Titled “A Counter-Imaginary in Authoritarian Times,” the multi-year interdisciplinary project will comprise anti-censorship programming at arts institutions across the country, including the University of Chicago’s Smart Museum of Art, New York Live Arts, and the Berkeley Art Museum and Pacific Film Archive.
UC Berkeley professor Shannon Jackson told Hyperallergic in an email that each partner institution will host events such as public workshops, courses, and online publications confronting authoritarian censorship. Jackson will helm the project alongside fellow UC Berkeley professors Judith Butler, Debarati Sanyal, and New York University professor Denise Ferreira da Silva, who is the co-director of the collaborating organization Critical Racial Anti-Colonial Study Co-Lab.
“Our hunch is that the arts are well-positioned to do this kind of imaginative work,” Jackson said.

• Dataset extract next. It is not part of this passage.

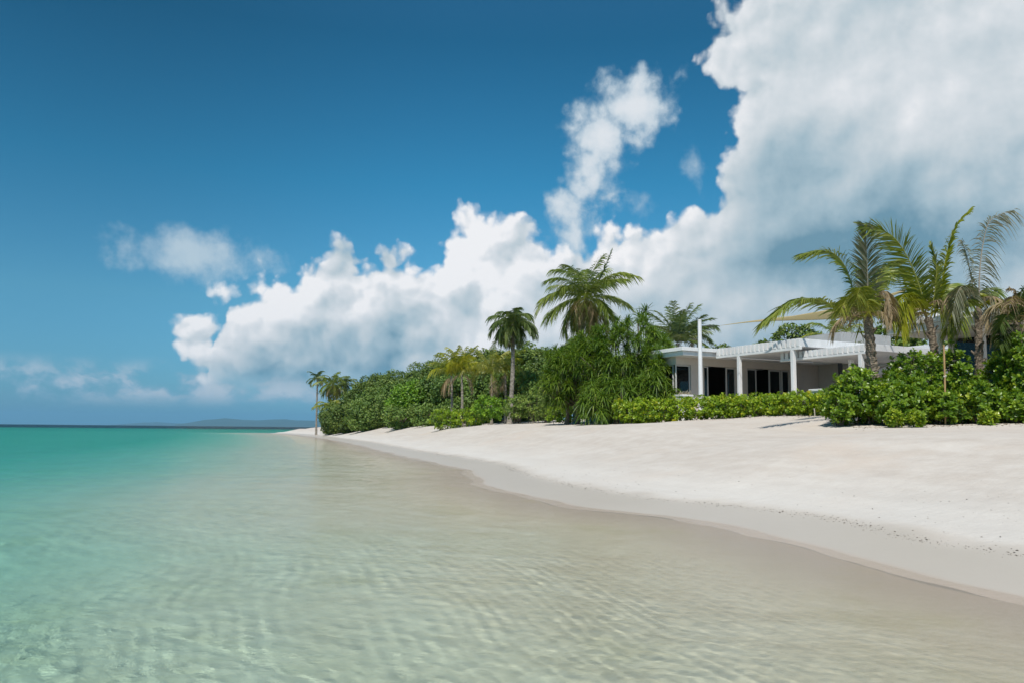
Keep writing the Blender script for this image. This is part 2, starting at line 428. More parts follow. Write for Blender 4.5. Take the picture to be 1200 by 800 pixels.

Censorship, Jackson noted, can manifest explicitly as banning books from syllabi and terminating staff associated with certain ideas, or in more insidious ways, masquerading as calls for “neutrality.” The scholars hope to create, alternatively, an “anti-censorship network.”
“Authoritarianism has an exceedingly complex character in our current moment,” Jackson added. “Paradoxically, some forms of anti-democratic practice are now rationalized with pro-democratic language.”
The program leaders will attempt to trace the histories of free speech and censorship and to provide legal training to academics, artists, writers, and others facing censorship nationwide, Jackson said. She said she also plans to deliver a public lecture as part of the program in 2026 that will include a survey of art and current authoritarian campaigns in fields like migration and trans rights.
Arts institutions have long been embroiled in controversy regarding censorship and political expression, reaching a fever pitch over the last year. Hyperallergic has identified over a dozen artworks targeted or removed in protest from US arts institutions since October 2023 following artists’ expression of solidarity with Palestine, including Húŋkpapȟa Lakȟóta artist Danielle SeeWalker, whose Colorado residency was rescinded last May after she posted her painting of a Native woman wearing a Palestinian keffiyeh on Instagram.
Last month, East Tennessee State University began requiring visitors to sign a liability waiver to enter a politically engaged art exhibition at its museum after state Republicans demanded the show’s removal.
“There is no guaranteed political purity for the arts,” Jackson said. “We have to learn from those histories of political appropriation, too — and stay vigilant about ‘art-washing’ now.”